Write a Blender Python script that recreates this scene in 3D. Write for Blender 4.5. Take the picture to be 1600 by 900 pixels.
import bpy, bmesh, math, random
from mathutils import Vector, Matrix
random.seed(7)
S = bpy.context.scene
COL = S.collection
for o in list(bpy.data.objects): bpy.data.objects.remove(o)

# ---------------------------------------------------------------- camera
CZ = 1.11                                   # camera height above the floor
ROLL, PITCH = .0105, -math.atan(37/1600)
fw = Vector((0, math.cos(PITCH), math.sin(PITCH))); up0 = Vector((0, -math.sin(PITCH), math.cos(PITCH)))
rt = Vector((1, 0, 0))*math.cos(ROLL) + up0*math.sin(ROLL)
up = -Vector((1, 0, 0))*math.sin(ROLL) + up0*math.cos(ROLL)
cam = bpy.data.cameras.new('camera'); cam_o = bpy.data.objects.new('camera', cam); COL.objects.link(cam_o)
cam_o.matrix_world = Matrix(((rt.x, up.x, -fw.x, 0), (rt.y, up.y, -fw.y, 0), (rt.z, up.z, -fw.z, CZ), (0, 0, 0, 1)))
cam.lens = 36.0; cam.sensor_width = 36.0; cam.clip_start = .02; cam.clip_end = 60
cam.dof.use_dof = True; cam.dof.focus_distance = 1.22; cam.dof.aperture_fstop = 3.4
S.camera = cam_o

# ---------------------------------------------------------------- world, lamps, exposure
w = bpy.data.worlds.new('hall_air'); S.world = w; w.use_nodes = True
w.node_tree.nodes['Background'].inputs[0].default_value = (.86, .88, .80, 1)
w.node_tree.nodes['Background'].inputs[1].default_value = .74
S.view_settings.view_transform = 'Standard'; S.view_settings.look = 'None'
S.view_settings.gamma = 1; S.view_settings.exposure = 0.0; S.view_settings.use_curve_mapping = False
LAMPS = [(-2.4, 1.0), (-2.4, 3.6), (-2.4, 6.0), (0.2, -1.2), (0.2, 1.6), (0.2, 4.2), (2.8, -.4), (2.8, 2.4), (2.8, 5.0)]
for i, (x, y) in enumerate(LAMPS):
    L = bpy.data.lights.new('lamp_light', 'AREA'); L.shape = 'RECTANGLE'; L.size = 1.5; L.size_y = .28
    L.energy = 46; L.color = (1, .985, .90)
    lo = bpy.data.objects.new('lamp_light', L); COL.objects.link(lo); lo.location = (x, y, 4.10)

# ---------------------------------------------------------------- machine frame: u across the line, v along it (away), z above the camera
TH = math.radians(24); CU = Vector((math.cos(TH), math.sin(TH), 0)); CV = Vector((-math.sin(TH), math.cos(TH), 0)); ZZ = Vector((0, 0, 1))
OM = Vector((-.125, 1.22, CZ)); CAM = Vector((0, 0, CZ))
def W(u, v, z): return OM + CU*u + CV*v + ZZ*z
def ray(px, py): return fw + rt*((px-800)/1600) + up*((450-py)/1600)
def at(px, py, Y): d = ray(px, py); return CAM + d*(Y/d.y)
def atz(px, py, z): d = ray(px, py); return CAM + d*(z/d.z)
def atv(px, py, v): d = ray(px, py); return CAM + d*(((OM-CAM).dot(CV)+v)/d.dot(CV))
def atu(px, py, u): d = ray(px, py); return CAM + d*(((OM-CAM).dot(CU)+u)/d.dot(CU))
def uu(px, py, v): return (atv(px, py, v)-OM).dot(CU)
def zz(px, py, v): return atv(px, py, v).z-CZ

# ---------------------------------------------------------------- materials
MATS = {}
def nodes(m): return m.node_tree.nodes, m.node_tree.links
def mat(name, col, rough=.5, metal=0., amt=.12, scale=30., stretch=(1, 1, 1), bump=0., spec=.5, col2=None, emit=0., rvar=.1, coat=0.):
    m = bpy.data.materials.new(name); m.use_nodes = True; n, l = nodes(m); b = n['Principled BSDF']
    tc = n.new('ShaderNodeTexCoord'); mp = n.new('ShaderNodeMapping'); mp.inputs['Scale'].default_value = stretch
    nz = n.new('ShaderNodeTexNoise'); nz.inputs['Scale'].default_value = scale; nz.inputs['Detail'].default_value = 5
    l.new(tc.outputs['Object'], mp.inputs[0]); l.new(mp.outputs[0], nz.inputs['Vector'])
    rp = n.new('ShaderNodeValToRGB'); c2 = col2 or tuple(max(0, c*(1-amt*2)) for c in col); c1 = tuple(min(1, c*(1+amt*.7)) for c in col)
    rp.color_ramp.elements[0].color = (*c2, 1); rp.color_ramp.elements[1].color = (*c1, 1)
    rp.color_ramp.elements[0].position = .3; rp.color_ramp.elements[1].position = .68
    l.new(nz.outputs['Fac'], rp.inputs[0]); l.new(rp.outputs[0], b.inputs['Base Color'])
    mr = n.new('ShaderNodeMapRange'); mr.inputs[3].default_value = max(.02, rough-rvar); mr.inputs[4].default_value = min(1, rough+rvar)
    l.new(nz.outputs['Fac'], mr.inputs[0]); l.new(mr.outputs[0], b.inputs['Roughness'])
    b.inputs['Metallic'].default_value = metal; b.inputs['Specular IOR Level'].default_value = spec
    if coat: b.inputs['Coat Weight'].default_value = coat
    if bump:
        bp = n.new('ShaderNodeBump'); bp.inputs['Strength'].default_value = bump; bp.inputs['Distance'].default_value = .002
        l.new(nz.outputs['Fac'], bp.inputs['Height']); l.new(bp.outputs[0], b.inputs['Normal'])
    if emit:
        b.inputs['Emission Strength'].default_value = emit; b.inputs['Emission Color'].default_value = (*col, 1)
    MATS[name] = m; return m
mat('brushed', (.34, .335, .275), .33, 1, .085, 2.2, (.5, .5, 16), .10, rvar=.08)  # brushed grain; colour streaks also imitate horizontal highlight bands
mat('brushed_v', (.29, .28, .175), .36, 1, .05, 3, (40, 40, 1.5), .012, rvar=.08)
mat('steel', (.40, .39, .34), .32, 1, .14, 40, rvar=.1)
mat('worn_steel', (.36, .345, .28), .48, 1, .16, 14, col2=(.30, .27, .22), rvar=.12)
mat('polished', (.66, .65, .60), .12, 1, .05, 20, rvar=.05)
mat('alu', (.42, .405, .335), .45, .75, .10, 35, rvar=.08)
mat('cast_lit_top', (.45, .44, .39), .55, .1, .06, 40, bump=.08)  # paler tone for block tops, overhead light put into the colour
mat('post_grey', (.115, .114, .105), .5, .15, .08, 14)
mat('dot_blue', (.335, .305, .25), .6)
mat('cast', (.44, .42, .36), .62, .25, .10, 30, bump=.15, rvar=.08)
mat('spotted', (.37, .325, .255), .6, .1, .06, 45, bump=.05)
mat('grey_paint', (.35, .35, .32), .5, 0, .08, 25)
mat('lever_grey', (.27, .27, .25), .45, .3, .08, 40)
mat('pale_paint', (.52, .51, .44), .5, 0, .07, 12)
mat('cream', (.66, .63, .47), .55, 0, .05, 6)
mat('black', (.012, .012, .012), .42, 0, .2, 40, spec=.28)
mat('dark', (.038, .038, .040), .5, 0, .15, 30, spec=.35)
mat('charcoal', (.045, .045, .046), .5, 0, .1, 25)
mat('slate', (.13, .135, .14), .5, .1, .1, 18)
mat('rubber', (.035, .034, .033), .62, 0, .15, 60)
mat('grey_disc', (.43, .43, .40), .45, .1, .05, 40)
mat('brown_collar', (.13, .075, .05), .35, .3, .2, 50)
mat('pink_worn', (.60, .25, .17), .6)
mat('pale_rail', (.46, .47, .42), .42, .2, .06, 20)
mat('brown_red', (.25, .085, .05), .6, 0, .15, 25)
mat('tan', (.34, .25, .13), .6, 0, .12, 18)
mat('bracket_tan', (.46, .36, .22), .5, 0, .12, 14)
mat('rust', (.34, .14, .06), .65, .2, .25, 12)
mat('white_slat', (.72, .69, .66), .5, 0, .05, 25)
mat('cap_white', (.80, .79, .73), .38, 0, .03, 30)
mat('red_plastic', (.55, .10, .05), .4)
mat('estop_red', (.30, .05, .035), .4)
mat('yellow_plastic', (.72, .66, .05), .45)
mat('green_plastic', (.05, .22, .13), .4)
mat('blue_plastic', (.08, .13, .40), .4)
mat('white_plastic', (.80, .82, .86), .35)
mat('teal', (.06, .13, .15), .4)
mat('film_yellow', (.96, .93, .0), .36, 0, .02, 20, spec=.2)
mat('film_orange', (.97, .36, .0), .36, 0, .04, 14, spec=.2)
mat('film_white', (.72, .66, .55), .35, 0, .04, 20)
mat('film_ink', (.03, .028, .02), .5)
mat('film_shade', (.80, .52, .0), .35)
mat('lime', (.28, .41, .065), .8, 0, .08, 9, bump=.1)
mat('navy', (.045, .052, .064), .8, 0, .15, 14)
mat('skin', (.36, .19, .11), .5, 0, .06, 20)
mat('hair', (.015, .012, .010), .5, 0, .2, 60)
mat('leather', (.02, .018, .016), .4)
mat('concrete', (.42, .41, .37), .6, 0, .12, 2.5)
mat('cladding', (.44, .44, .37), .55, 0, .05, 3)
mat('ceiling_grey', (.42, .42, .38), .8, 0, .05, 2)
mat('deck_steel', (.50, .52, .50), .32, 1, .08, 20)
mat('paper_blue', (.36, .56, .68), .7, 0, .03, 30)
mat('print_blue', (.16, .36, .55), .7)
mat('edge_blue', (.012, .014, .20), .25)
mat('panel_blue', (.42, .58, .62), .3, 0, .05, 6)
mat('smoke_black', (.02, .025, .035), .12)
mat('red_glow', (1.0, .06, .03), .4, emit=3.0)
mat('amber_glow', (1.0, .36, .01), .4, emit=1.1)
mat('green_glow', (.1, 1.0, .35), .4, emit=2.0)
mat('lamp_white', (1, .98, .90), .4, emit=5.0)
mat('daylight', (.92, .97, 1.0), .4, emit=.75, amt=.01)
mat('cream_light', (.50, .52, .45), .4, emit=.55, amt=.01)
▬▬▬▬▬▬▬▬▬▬
GIVEN PROBLEM: From the top of the listing above, restate each line word for word up to and including the line with "for o in list(bpy.data.objects): bpy.data.objects.remove(o)"; add nothing else.

ANSWER TO THE TASK:
Write a Blender Python script that recreates this scene in 3D. Write for Blender 4.5. Take the picture to be 1600 by 900 pixels.
import bpy, bmesh, math, random
from mathutils import Vector, Matrix
random.seed(7)
S = bpy.context.scene
COL = S.collection
for o in list(bpy.data.objects): bpy.data.objects.remove(o)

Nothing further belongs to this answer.